- _WORK TO COMPLETE_
Both the line containing "Write the bpy" and the line containing "random.seed(7)" are part of the range to copy, along with every line between them. Copy it exactly and leave out the pictures.

- _EXERCISE MATERIALS_
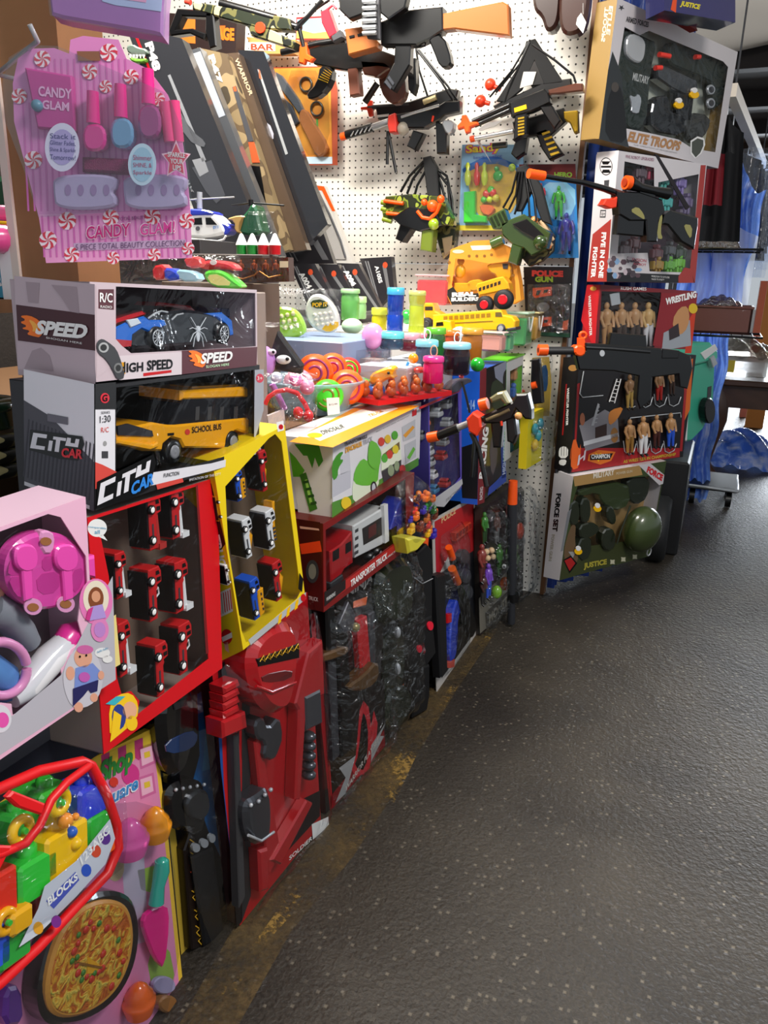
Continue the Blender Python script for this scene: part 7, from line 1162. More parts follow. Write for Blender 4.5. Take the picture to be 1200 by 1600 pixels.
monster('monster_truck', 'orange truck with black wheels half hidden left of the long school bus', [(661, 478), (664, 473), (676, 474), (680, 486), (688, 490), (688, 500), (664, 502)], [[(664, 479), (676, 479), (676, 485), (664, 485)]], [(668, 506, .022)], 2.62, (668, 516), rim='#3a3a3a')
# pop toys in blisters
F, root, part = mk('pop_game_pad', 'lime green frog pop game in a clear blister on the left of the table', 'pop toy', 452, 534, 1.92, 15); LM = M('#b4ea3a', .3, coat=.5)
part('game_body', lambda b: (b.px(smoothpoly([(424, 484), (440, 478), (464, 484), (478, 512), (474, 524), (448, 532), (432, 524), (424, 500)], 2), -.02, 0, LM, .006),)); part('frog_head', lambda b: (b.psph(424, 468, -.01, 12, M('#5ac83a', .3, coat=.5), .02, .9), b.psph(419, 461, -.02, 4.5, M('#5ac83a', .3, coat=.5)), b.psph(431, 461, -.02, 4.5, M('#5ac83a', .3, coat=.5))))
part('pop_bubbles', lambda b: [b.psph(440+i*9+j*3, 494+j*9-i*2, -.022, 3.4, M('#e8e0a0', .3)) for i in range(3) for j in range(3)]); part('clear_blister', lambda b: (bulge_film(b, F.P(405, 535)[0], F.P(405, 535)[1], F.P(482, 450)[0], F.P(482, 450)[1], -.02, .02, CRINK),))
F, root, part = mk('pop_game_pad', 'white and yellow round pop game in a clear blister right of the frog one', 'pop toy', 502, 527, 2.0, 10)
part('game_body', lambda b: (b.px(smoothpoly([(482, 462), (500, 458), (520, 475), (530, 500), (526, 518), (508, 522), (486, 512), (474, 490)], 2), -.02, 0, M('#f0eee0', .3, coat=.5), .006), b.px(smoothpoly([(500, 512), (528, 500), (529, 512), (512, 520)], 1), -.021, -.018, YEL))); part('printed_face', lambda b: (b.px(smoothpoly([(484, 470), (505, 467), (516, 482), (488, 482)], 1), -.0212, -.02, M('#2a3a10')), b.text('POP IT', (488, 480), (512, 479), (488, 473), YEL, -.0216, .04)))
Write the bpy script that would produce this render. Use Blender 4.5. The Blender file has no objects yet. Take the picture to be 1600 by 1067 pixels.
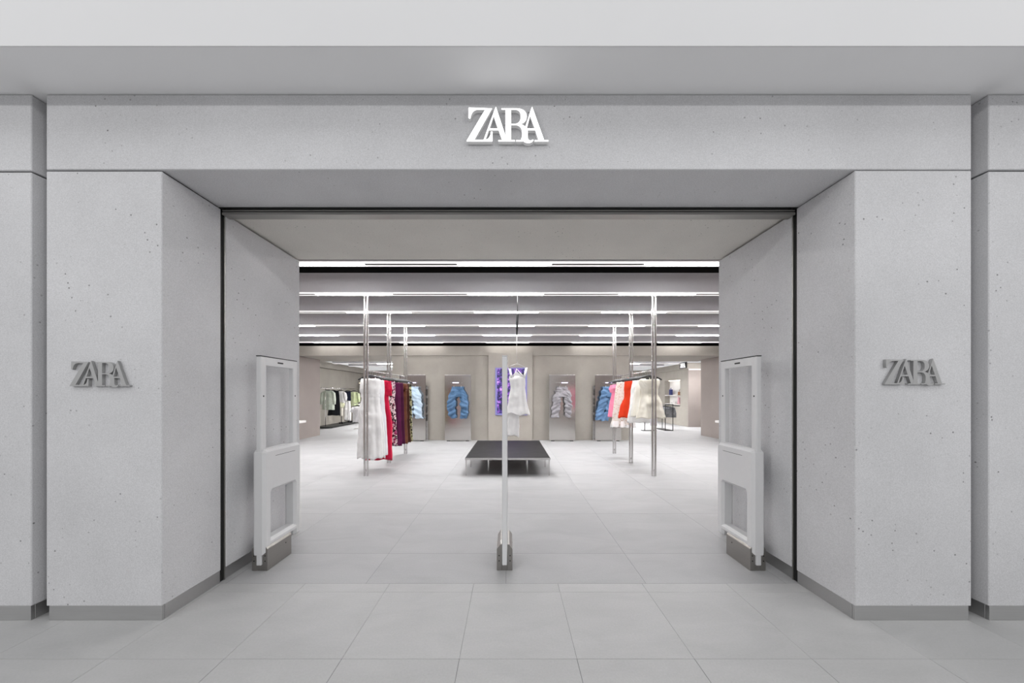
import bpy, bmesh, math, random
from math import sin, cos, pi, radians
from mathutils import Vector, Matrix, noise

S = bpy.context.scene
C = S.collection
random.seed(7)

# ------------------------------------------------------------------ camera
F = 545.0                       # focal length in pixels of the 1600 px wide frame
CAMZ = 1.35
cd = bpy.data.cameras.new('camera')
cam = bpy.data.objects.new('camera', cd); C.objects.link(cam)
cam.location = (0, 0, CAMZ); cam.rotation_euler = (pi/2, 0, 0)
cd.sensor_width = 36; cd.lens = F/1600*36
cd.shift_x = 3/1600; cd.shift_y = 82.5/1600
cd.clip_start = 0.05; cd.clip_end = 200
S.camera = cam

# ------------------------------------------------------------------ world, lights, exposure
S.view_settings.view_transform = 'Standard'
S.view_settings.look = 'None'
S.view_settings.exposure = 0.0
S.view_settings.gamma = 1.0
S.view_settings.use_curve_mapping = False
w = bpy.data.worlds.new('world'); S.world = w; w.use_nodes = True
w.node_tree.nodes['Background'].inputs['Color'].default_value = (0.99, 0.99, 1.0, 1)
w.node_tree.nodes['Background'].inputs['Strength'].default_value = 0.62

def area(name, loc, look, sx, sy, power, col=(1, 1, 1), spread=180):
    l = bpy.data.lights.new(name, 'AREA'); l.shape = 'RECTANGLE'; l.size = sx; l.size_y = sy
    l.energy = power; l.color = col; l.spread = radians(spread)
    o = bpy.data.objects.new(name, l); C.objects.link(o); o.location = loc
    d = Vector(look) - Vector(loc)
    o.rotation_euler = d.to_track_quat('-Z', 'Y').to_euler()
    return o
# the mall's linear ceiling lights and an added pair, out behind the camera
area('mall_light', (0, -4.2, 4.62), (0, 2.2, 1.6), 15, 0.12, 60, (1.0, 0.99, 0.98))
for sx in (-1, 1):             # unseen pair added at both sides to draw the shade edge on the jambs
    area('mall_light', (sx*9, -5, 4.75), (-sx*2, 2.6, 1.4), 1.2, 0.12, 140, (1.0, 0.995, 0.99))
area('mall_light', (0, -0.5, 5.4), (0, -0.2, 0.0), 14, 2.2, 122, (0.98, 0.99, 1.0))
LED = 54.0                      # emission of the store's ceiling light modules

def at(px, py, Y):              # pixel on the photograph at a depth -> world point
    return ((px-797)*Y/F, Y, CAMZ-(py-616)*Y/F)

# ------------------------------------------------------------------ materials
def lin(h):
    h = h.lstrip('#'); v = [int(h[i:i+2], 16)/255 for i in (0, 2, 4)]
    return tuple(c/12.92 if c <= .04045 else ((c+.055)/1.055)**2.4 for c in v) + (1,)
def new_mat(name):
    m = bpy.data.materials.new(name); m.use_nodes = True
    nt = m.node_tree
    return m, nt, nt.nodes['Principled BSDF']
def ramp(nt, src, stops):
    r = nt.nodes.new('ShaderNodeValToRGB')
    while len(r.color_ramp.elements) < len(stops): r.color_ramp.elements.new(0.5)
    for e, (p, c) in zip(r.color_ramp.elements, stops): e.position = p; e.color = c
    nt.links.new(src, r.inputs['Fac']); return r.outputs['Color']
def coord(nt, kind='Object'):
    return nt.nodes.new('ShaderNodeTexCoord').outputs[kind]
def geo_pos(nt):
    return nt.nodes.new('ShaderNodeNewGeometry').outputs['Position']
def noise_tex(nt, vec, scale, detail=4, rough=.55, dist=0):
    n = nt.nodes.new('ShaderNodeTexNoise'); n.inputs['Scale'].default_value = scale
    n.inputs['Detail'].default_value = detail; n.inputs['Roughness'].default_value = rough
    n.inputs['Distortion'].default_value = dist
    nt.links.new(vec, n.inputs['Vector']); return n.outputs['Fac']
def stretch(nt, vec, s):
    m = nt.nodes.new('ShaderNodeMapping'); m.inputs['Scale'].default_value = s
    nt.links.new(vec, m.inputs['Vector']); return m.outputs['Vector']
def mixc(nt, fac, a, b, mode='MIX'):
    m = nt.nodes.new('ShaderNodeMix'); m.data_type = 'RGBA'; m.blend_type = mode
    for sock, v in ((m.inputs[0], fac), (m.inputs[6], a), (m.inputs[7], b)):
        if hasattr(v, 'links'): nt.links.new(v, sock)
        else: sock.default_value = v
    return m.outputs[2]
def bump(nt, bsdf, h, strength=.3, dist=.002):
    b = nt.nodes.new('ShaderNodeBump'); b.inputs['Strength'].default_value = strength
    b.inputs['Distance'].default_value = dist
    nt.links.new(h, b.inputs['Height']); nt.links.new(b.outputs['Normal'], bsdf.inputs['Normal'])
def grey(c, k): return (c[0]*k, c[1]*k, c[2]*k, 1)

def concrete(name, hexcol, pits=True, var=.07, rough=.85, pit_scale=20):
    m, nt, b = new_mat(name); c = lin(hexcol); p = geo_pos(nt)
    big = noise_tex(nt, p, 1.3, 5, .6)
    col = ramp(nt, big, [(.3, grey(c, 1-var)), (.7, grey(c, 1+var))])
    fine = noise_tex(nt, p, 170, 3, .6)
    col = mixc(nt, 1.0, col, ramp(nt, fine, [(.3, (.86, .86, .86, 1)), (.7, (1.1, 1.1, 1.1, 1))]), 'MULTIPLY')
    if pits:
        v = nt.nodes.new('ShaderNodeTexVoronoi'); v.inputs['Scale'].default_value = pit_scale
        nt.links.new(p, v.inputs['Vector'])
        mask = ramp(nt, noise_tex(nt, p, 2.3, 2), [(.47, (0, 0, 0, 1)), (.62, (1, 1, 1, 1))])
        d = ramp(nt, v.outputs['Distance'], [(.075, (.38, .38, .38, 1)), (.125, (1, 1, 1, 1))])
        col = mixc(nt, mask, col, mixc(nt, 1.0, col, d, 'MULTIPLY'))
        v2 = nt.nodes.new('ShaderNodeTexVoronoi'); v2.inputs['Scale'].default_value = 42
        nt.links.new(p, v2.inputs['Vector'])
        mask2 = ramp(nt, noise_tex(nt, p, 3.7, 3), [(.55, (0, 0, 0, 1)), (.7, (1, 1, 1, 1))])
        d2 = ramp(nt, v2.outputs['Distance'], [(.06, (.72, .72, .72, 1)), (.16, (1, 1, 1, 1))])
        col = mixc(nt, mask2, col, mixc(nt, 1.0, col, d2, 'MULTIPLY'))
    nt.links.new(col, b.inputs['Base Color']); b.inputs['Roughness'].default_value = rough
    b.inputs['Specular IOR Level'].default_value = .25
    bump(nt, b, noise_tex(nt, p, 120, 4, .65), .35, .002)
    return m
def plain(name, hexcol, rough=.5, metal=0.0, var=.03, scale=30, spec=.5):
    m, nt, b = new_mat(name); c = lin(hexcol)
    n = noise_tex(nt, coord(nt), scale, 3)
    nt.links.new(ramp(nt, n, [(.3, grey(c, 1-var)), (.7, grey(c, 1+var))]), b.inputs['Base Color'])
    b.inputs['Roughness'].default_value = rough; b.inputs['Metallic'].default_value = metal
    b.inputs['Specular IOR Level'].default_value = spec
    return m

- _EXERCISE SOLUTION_
Write the bpy script that would produce this render. Use Blender 4.5. The Blender file has no objects yet. Take the picture to be 1600 by 1067 pixels.
import bpy, bmesh, math, random
from math import sin, cos, pi, radians
from mathutils import Vector, Matrix, noise

S = bpy.context.scene
C = S.collection
random.seed(7)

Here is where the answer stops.